(What you will do)
Set down exactly the lines of the records from the top to the line containing "from mathutils import Vector, Matrix, Euler"; include both.

***

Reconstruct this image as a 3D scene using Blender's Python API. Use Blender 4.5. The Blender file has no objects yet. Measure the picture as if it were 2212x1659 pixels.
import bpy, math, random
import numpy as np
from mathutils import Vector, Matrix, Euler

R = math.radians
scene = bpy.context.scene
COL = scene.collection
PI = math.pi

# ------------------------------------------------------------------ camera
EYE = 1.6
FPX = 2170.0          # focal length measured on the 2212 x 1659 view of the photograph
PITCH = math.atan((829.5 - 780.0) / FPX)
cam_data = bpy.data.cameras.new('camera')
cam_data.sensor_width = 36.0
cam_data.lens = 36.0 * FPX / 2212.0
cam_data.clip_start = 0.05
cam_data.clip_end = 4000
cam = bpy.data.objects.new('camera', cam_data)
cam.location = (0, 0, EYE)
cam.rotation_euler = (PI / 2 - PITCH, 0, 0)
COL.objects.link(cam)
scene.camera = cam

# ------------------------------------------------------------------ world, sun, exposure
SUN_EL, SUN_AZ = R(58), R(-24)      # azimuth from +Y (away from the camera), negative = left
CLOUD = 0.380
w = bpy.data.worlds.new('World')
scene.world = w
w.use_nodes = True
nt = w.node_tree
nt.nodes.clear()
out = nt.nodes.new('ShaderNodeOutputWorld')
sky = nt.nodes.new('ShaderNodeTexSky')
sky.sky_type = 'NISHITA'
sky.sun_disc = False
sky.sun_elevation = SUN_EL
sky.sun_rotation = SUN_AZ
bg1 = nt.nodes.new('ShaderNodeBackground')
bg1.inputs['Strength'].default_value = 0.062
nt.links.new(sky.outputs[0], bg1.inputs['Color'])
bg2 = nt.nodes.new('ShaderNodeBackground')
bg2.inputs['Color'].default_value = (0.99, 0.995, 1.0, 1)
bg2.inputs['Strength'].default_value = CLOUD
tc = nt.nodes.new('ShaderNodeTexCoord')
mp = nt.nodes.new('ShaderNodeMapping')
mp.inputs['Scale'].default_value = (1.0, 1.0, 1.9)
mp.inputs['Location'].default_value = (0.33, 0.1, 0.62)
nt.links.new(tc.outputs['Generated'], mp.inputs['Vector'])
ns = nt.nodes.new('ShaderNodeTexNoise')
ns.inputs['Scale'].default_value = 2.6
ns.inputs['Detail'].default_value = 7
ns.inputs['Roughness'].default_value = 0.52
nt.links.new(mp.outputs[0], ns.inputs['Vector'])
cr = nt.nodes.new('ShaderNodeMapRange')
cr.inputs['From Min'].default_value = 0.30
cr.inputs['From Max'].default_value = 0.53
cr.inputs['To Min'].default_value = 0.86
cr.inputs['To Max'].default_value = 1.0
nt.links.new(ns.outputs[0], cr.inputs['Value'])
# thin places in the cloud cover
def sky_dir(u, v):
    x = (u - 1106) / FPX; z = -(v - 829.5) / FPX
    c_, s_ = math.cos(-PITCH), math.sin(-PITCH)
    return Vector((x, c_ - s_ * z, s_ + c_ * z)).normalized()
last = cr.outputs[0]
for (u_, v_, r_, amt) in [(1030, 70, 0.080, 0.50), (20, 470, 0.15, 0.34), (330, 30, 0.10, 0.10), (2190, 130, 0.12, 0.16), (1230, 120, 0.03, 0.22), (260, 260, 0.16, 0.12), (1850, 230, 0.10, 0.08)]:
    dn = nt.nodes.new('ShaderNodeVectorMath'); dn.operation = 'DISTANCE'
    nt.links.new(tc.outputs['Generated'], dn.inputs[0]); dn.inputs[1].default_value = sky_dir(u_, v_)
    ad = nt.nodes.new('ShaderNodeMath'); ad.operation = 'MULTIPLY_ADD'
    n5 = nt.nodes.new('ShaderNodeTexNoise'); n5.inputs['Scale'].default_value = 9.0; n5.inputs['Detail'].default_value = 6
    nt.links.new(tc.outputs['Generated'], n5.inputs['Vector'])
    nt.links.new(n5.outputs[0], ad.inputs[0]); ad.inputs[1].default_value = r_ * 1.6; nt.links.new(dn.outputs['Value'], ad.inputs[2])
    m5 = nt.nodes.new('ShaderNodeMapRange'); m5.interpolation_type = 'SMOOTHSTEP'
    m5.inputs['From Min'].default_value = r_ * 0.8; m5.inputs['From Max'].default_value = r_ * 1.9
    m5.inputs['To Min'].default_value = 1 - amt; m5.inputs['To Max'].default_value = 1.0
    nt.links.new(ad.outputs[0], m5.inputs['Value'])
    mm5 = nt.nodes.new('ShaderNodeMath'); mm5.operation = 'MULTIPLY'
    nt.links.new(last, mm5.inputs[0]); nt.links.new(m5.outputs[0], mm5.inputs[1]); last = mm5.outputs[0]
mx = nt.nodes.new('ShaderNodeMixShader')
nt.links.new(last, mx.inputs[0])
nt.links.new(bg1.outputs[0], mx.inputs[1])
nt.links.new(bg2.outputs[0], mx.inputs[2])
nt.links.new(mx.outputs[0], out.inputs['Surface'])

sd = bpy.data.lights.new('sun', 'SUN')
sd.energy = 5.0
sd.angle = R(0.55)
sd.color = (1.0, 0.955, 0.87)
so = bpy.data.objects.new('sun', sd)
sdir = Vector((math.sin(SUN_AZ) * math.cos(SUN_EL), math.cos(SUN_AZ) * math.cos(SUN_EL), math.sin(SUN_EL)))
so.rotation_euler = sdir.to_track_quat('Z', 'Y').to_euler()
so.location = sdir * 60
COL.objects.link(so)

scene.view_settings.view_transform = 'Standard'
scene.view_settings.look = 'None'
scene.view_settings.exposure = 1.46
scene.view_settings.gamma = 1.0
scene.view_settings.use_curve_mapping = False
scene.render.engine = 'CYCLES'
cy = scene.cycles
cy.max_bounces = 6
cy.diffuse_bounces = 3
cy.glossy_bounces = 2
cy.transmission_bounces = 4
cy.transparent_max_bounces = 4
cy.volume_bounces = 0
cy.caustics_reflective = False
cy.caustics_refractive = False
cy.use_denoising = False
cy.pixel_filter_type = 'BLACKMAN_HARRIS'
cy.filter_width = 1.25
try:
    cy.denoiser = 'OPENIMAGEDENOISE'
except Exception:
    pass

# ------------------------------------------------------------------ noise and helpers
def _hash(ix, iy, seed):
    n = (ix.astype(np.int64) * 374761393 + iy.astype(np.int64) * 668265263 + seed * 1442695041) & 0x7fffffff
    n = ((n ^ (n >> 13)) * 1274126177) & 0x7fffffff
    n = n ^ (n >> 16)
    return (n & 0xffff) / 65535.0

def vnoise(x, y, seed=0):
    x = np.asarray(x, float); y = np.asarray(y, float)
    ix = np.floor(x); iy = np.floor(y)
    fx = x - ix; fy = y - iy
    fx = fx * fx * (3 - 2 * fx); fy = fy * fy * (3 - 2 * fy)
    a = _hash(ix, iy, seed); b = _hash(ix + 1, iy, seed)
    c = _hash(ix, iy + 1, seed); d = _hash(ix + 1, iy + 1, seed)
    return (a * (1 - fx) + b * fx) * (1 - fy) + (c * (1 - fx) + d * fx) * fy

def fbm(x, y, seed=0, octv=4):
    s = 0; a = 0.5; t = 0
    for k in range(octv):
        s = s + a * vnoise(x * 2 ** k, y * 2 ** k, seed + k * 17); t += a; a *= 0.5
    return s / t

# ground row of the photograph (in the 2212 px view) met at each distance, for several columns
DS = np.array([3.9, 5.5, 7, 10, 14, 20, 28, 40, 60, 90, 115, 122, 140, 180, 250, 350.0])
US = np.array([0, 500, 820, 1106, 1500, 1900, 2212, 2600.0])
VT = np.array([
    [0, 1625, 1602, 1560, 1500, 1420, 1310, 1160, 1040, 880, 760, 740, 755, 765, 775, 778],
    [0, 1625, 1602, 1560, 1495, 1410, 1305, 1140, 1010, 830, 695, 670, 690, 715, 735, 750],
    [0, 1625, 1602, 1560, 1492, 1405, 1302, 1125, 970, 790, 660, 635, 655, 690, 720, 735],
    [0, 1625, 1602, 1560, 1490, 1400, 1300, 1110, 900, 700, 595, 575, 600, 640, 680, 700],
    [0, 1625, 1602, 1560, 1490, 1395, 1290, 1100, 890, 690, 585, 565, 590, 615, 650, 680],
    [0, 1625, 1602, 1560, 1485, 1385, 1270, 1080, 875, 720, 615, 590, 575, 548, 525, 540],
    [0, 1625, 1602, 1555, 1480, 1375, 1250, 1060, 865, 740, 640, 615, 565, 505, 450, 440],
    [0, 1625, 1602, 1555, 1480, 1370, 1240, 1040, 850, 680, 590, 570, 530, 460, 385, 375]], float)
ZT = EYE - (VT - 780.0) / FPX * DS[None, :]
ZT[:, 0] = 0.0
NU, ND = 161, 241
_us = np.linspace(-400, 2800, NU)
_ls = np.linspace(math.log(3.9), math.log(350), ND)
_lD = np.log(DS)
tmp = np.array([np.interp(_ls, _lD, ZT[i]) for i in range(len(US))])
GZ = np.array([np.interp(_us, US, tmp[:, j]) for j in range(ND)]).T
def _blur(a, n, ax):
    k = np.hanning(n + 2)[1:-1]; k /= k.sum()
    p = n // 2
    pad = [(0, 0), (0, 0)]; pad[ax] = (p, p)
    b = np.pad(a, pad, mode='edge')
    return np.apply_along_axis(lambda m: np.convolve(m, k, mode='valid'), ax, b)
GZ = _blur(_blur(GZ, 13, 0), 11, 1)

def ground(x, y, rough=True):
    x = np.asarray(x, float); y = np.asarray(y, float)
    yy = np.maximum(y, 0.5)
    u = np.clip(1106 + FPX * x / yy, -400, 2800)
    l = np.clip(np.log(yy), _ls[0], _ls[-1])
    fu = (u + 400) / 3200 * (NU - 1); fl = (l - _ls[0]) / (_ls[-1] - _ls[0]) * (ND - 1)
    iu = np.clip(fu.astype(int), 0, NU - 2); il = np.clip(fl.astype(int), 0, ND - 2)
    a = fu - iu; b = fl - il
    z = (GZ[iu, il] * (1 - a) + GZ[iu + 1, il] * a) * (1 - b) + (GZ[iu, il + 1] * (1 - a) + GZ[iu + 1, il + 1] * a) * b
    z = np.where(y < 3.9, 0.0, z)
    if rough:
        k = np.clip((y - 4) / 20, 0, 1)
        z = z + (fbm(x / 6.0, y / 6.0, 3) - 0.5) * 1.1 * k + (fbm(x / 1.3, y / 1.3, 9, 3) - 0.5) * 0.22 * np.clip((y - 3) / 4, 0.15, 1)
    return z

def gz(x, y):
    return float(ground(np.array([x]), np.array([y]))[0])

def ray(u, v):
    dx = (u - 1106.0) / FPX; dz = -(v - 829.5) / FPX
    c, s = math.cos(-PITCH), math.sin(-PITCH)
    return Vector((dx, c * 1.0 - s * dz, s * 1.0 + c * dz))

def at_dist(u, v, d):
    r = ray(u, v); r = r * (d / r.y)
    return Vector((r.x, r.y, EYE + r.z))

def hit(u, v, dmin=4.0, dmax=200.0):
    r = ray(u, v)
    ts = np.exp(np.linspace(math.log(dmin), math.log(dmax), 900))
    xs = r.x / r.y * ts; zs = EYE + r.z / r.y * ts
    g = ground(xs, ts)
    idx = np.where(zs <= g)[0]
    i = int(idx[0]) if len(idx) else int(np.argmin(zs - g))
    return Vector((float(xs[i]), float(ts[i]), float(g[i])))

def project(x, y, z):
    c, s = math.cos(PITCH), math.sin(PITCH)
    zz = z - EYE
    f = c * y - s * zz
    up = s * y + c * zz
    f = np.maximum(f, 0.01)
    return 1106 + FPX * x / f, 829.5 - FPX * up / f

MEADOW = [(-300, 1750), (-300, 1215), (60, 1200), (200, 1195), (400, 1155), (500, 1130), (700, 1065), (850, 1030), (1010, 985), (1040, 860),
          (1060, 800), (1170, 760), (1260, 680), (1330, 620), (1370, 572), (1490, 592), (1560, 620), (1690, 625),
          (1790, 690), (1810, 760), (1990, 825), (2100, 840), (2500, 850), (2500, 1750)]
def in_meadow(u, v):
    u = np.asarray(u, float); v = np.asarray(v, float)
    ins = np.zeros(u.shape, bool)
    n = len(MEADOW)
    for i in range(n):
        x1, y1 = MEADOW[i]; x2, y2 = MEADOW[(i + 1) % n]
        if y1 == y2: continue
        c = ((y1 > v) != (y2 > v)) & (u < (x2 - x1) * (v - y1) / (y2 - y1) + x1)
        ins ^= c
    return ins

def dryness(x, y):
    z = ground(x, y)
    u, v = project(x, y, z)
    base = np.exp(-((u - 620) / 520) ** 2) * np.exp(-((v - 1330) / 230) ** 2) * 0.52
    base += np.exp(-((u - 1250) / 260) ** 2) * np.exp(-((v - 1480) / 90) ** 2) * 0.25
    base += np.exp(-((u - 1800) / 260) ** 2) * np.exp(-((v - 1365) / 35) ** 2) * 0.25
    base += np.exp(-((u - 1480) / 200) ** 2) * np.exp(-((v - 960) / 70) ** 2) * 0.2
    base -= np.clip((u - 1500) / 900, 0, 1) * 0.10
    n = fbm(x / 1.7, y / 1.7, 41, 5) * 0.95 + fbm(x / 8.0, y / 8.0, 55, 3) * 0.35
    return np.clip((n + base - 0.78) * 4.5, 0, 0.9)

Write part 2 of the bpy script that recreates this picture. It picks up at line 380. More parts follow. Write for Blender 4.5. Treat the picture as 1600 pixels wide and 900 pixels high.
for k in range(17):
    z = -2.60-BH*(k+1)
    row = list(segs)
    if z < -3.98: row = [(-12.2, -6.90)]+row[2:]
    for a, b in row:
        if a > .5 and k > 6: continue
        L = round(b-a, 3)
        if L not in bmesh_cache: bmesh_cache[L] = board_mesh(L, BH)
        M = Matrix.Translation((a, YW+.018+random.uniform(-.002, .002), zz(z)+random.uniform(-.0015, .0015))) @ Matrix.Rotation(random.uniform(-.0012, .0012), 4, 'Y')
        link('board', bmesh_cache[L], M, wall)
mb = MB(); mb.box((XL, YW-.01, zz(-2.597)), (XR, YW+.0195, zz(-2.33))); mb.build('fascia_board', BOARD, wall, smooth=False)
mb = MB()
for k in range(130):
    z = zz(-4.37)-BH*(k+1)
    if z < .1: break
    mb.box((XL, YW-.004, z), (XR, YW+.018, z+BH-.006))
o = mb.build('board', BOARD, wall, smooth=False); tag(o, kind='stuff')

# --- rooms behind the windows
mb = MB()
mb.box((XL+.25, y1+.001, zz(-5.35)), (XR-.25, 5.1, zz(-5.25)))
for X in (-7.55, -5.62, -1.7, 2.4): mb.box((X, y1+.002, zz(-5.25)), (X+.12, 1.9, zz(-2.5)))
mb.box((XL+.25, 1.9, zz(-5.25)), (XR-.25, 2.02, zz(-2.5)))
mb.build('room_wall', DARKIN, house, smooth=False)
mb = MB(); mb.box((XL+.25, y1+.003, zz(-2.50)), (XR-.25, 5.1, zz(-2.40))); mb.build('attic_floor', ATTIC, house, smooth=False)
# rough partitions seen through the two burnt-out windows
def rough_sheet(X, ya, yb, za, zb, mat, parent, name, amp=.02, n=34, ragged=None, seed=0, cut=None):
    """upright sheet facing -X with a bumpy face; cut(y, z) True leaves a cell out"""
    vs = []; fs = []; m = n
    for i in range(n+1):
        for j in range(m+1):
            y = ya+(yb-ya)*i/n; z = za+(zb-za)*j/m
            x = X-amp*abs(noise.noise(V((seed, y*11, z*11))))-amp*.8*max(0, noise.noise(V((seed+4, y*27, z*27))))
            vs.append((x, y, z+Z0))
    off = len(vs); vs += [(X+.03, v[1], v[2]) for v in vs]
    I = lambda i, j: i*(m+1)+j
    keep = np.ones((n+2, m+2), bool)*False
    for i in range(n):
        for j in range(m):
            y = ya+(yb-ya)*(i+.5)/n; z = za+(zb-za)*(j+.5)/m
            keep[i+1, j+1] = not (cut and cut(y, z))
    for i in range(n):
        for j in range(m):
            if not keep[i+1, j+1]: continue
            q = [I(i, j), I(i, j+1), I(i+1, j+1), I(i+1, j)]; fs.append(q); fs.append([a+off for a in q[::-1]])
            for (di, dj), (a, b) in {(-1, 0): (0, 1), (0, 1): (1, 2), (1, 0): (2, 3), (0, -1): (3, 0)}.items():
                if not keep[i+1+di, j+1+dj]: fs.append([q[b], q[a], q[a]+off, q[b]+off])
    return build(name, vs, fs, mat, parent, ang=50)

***

(Exercise response)
Reconstruct this image as a 3D scene using Blender's Python API. Use Blender 4.5. The Blender file has no objects yet. Measure the picture as if it were 2212x1659 pixels.
import bpy, math, random
import numpy as np
from mathutils import Vector, Matrix, Euler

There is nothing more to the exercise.